Drug courts

Stay out of jail clean

The best way to keep drug offenders from returning to prison

Keep it zipped

ONE was an intravenous drug user who had slept outdoors on a trampoline. Another was a wife and mother who started drinking at 14 and turned to meth at 49. A third was a college graduate and licensed pilot who left home for months on end. All are felons. Along with five others, at a graduation ceremony in the sanctuary of a Baptist church in north Georgia recently, all received praise and a hug from Judge Jason Deal and handshakes from both prosecution and defence lawyers.

They are among the 358 people who have “graduated” from the drug court in Hall County—one of 28 such courts across the state and roughly 2,500 around the country. Courts differ in whom they accept. Hall County’s participants cannot have more than one felony conviction, while most participants in Fulton County’s (Atlanta) drug court have committed a number. But they operate similarly.
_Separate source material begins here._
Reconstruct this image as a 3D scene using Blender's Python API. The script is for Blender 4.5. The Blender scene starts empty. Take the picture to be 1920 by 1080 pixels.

Participants undergo intensive treatment instead of prison. Judges receive special training. Rather than simply resolving a case and sentencing the offender, they preside over teams that include prosecutors and defence lawyers, police, treatment and job-training counsellors and case workers. Participants are drug-tested often, and appear regularly before a judge, who sanctions or rewards them for their behaviour. Rewards include praise and small tokens such as sweets and gift tokens. Sanctions can range from chastisement to a brief stay in jail. They can also be more creative: a judge in Forsyth County’s juvenile court gave a teenager caught in bed with his girlfriend a week’s care of an electronic baby doll that had to be rocked, fed and changed.
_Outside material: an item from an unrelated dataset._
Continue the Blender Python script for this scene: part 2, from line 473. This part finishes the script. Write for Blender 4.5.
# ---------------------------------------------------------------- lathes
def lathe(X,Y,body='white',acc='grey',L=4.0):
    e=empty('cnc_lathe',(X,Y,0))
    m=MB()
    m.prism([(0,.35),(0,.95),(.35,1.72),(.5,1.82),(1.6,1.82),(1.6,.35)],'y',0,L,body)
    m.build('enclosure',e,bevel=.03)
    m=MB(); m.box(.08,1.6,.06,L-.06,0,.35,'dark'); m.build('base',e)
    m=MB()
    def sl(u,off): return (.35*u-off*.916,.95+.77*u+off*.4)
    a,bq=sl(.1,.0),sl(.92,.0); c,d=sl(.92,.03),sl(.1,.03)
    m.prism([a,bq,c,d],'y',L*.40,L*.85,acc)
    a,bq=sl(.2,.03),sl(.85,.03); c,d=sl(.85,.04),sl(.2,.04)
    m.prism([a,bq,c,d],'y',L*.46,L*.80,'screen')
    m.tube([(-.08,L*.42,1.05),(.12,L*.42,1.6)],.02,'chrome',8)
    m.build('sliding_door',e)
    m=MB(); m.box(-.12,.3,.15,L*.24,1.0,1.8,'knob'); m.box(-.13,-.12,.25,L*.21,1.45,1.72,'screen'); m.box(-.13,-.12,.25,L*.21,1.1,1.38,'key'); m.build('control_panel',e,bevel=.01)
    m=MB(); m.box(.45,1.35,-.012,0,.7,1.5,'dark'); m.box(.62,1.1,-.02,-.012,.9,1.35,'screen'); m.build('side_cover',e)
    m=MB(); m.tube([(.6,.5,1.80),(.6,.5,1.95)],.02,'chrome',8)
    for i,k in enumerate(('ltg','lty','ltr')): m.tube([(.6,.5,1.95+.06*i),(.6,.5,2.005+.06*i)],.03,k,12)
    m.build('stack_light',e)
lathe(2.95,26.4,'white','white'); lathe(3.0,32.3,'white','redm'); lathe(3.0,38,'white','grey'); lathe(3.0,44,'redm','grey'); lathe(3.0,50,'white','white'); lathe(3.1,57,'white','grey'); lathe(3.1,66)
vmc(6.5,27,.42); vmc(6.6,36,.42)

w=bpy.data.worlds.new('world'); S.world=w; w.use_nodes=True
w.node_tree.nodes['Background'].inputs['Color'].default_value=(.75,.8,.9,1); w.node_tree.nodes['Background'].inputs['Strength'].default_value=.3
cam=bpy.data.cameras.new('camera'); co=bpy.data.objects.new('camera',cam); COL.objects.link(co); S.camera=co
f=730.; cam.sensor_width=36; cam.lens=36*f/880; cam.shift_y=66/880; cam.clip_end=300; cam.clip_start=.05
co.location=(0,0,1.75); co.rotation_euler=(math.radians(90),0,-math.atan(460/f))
All of this may sound paternalistic, but it works. A statewide study in Georgia found the two-year recidivism rate among drug-court participants was 7%, compared with 15% for those on probation alone and 29% for drug-users who served time in state prison. A number of similar studies conducted in drug courts around the country show similar results. Hall County’s recidivism rate is 4.7%, and nearly 98% of its scheme’s participants are employed. Jail keeps addicts off the street, but does little more than that. Drug courts, by contrast, focus on teaching addicts how to stay clean, and how to do things others take for granted: get up every morning, show up to work on time every day, pay their bills. Prison has a punitive as well as a rehabilitative aspect, and some have been cool to drug courts for that reason, seeing them as coddling criminals. But criminals will eventually return to society. Better they return well-adjusted rather than hardened and still addicted.
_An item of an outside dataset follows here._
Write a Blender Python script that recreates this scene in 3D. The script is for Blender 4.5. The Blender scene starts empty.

In any event, such schemes not only help the participant, but save money. In Georgia a drug-court sentence costs over $10,000 less than a prison sentence—no small number in a state that operates the fifth-largest prison system in the country, spending one in every 17 of its budgetary dollars on incarceration and parole. A national study by the Urban Institute, a think-tank, found that drug courts produce $2.21 in benefits (reduced crime and costs of incarceration) for every $1 spent; expanding their reach to cover all arrestees would raise the level of benefits to $3.36.

For this reason drug courts are winning plaudits across the political spectrum. Barack Obama mentioned them favourably in a recent interview, citing them as part of a growing range of efforts to treat drugs “as a public health problem”. And when Nathan Deal was inaugurated last month as Georgia’s new governor, he praised them for their efficacy and cost-effectiveness. In fact, he was sworn in by a drug-court judge: his son Jason, from Hall County.